Written request: Locate each line with the string "pixels" in the listing below and copy it.

Dataset section:

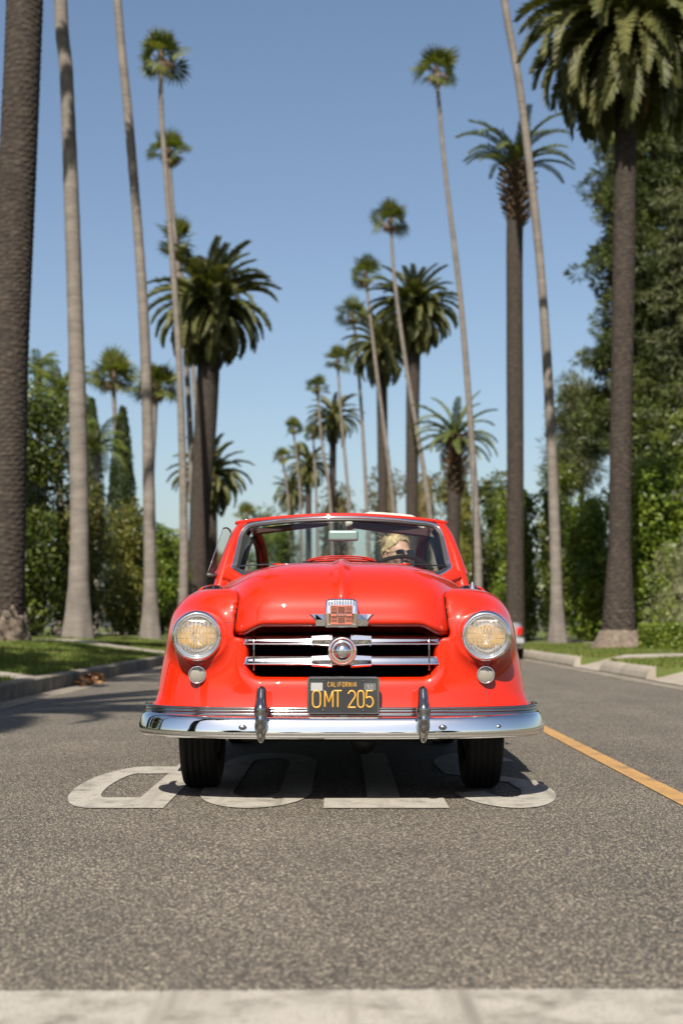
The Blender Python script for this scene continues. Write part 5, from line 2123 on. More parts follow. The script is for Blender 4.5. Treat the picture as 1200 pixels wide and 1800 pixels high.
def date_palm(base, top, path_px, Y, r_mid, crown_r, label, group, near=0, n=70, pale=False, boots=None, el_lo=-50, seed=0, flare=1.35, arch=1.0, rtop=None, up_len=1.15, mound=0, cone=0, dry=6):
    """base/top: pixels; path_px: pixels in between; all at distance Y"""
    g = np.random.default_rng(100 + seed)
    pts = [np.array(p, float) if len(p) == 3 else at(*p, Y) for p in [base] + path_px + [top]]
    gx = pts[0][0]
    gz = ground_z(gx - float(bend(Y)), Y) - 0.05
    # carry the trunk on to the ground along its own line
    d = pts[1] - pts[0]
    pts[0] = pts[0] + d * ((gz - pts[0][2]) / d[2])
    pts = np.array(pts)
    root = empty('date_palm', pts[0])
    tag(root, label, 'palm tree', group)
    H = np.concatenate([[0], np.cumsum(np.linalg.norm(np.diff(pts, axis=0), axis=1))])
    rt = rtop or r_mid
    rad = [(0, r_mid * flare), (0.35, r_mid * (flare * 0.97)), (1.2, r_mid * (1 + (flare - 1) * 0.55)), (2.4, r_mid * 1.05), (H[-1] * 0.5, (r_mid + rt) / 2), (H[-1] - 1.2, rt * 0.98), (H[-1] - 0.3, rt * 1.12), (H[-1], rt * 0.7)]
    if near == 2:
        V, F = trunk_mesh(pts, rad, 120, 'date', seed, 46)
    elif near == 1:
        V, F = trunk_mesh(pts, rad, 72, 'date', seed, 26)
    else:
        V, F = trunk_mesh(pts, rad, 30, 'date', seed, 9, (10, 0.2, 0.05))
    mk('trunk', V, F, M['dp_bark'], root)
    if cone:
        V, F = lathe([(r_mid * cone * 1.08, -0.15), (r_mid * cone, 0.02), (r_mid * cone * 0.8, 0.22), (r_mid * cone * 0.66, 0.42), (r_mid * cone * 0.62, 0.50), (r_mid * 0.9, 0.56)], 40, 'z')
        V = V * (1 + g.normal(0, 0.012, (len(V), 1)))
        mk('root_cone', V, F, M['dp_root'], root)
    if mound:
        # roots worn ragged round the foot
        def rf(p):
            a = np.arctan2(p[:, 1], p[:, 0])
            R = np.hypot(p[:, 0], p[:, 1])
            return (R - r_mid * (mound - 0.20 * np.clip(p[:, 2], 0, 0.9) / 0.9) - 0.05 * np.sin(a * 9 + 6 * p[:, 2]) * np.sin(p[:, 2] * 11 + a * 2) - 0.035 * np.sin(a * 23 + p[:, 2] * 31)) * 0.7
        rf2 = lambda p: rmax(rf(p), np.maximum((p[:, 2] - 0.66 - 0.12 * np.sin(5 * np.arctan2(p[:, 1], p[:, 0])) - 0.07 * np.sin(13 * np.arctan2(p[:, 1], p[:, 0]))) * 0.6, -0.2 - p[:, 2]), 0.05)
        V, F = surf(rf2, (-1.2 * r_mid * mound, -1.2 * r_mid * mound, -0.3), (1.2 * r_mid * mound, 1.2 * r_mid * mound, 1.35), 0.05)
        mk('root_mat', V, F, M['dp_root'], root)
    org = Vector(pts[-1] - pts[0])
    if boots:
        b0, b1, br, bn, bs = boots
        V, F = boots_mesh(-b0, b1, rt, br, bn, bs, seed)
        o = mk('leaf_boots', V, F, M['boot'], root, False)
        o.location = org
        o['kind'] = 'stuff'
    items = []
    pro = DATE_P if pale else DATE
    for i in range(n):
        t = (i + 0.5) / n
        el = math.radians(86 - (86 - el_lo) * t ** 0.85) + g.normal(0, 0.07)
        az = i * 2.39996 + g.normal(0, 0.12)
        L = crown_r * (up_len - (up_len - 0.92) * min(1, t * 1.6)) * g.uniform(0.92, 1.06)
        k = min(len(pro) - 1, int((0.15 + 0.85 * min(1, max(0, math.sin((t * 0.9 + 0.05) * PI)))) * len(pro) * arch))
        items.append((pro[k], place(az, el, g.normal(0, 0.25), L)))
    for i in range(dry):
        items.append((DATE_DRY[i % 2], place(g.uniform(0, 6.28), math.radians(-60 + g.normal(0, 8)), 0, crown_r * 0.7)))
    c = crown_of(root, org, items, near == 0, blob(rt * 1.15, 8, seed, 0.1, 1.3), M['boot'])
    return root


def fan_palm(base, top, path_px, Y, r_base, r_top, crown_r, label, group, near=0, n=25, seed=0, flare=1.9, dry=5, name='fan_palm'):
    g = np.random.default_rng(300 + seed)
    pts = [np.array(p, float) if len(p) == 3 else at(*p, Y) for p in [base] + path_px + [top]]
    gx = pts[0][0]
    gz = ground_z(gx - float(bend(Y)), Y) - 0.05
    d = pts[1] - pts[0]
    pts[0] = pts[0] + d * ((gz - pts[0][2]) / d[2])
    pts = np.array(pts)
    root = empty(name, pts[0])
    tag(root, label, 'palm tree', group)
    L = np.linalg.norm(np.diff(pts, axis=0), axis=1).sum()
    rad = [(0, r_base * flare), (0.25, r_base * flare * 0.93), (0.8, r_base * (1 + (flare - 1) * 0.5)), (1.5, r_base * 1.15), (2.4, r_base * 1.04), (4, r_base), (L * 0.5, r_base * 0.55 + r_top * 0.45), (L, r_top)]
    V, F = trunk_mesh(pts, rad, 40 if near else 20, 'fan', seed, 9 if near else 5)
    mk('trunk', V, F, M['fp_bark'], root)
    if crown_r > 0:
        items = []
        for i in range(n):
            t = (i + 0.5) / n
            el = math.radians(82 - 115 * t) + g.normal(0, 0.22)
            az = i * 2.39996 + g.normal(0, 0.2)
            items.append((FAN[min(2, int(t * 3))], place(az, el, g.normal(0, 0.6), crown_r * 1.2 * g.uniform(0.65, 1.25))))
        for i in range(dry):
            items.append((FAN_DRY[0], place(g.uniform(0, 6.28), math.radians(-55 + g.normal(0, 14)), g.normal(0, 0.5), crown_r * 0.75)))
        crown_of(root, Vector(pts[-1] - pts[0]), items, near == 0, blob(r_top * 1.5, 7, seed, 0.15, 2.2), M['boot'])
    return root


# near row on the left
GL, GR = 'palms along the left verge', 'palms along the right verge'
date_palm((6, 1128), (62, -700), [(12, 850), (19, 560), (44, 0)], 28, 0.37, 3.4, 'thick dark date palm trunk at the left edge of the picture', GL, near=2, n=70, seed=1, flare=1.1, mound=1.32)
fan_palm((137, 1127), (96, -520), [(140, 900), (133, 560), (118, 150), (107, 0)], 35, 0.225, 0.13, 1.3, 'pale smooth fan palm trunk second from left with a swollen foot', GL, 1, seed=2, flare=1.75)
fan_palm((265, 1117), (188, -360), [(262, 860), (253, 560), (230, 250), (207, 0)], 44, 0.185, 0.105, 1.2, 'pale fan palm third from left that leans left with its top out of view', GL, 1, seed=3, flare=1.8)
fan_palm((322, 1110), (283, 100), [(323, 900), (314, 620), (296, 360), (284, 200)], 56, 0.17, 0.085, 1.12, 'tall fan palm left of centre with the highest full crown on its side', GL, 1, seed=4, dry=3)
fan_palm((342, 1110), (297, 268), [(338, 850), (325, 600), (306, 400)], 64, 0.17, 0.085, 1.02, 'fan palm just behind the tallest left one, its crown halfway up that trunk', GL, 1, seed=5, dry=4)
fan_palm((352, 1108), (312, 425), [(348, 800), (335, 600)], 74, 0.17, 0.09, 1.15, 'fan palm whose small crown peeks over the left shoulder of the big left date palm', GL, 0, seed=6)
date_palm((345, 1108), (371, 548), [(352, 900), (363, 720)], 60, 0.40, 2.85, 'big round-headed date palm left of the car, leaning to the right', GL, near=1, n=140, seed=7, rtop=0.50, flare=1.15, el_lo=-60, up_len=1.30, dry=3)
date_palm((372, 1105), (370, 840), [(371, 950)], 84, 0.38, 2.65, 'shorter date palm with a low crown just left of the windscreen', GL, near=1, n=90, seed=8, el_lo=-58, dry=3)
fan_palm((434, 1098), (434, 905), [(434, 1000)], 150, 0.2, 0.13, 1.3, 'tiny far fan palm just above the left end of the windscreen', 'far small palms', 0, n=26, seed=9)
# right row
date_palm((1086, 1140), (1102, 58), [(1090, 800), (1094, 560), (1098, 280)], 36, 0.262, 3.35, 'big date palm at the right with hanging crown and root cone', GR, near=2, n=125, seed=10, rtop=0.29, flare=1.75, cone=2.9, el_lo=-46, up_len=1.15)
fan_palm((980, 1132), (868, -200), [(970, 820), (950, 480), (915, 170), (886, 0)], 44, 0.165, 0.10, 1.2, 'slender fan palm leaning left beside the big right date palm', GR, 1, seed=11, flare=1.9)
date_palm((905, 1105), (908, 300), [(905, 820), (904, 560), (904, 420)], 50, 0.29, 2.5, 'date palm with a sparse arching crown over a thick collar of brown stubs', GR, near=1, n=22, seed=12, boots=(2.0, 0.15, 0.62, 130, 0.22), el_lo=24, arch=1.0, flare=1.25, rtop=0.30, pale=True, dry=0)
fan_palm((842, 1108), (766, 124), [(836, 900), (812, 560), (782, 300)], 66, 0.18, 0.085, 1.2, 'tallest fan palm right of centre with its crown alone in the sky', GR, 1, seed=13, dry=3)
date_palm((798, 1106), (800, 775), [(796, 950)], 75, 0.36, 2.75, 'low pale date palm with a shaggy brown neck just right of the windscreen', GR, near=1, n=34, seed=14, boots=(2.9, 0.2, 0.62, 130, 0.25), el_lo=-8, pale=True, dry=2)
date_palm((724, 1104), (728, 550), [(724, 800)], 95, 0.36, 3.4, 'large round-headed date palm at centre right above the driver', GR, near=1, n=135, seed=15, el_lo=-60, rtop=0.48, dry=4)
fan_palm((775, 1106), (686, 388), [(752, 880), (716, 660), (694, 500)], 88, 0.19, 0.095, 1.2, 'fan palm leaning left in front of the large centre right date palm', GR, 1, seed=16, dry=3)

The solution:
The Blender Python script for this scene continues. Write part 5, from line 2123 on. More parts follow. The script is for Blender 4.5. Treat the picture as 1200 pixels wide and 1800 pixels high.
    """base/top: pixels; path_px: pixels in between; all at distance Y"""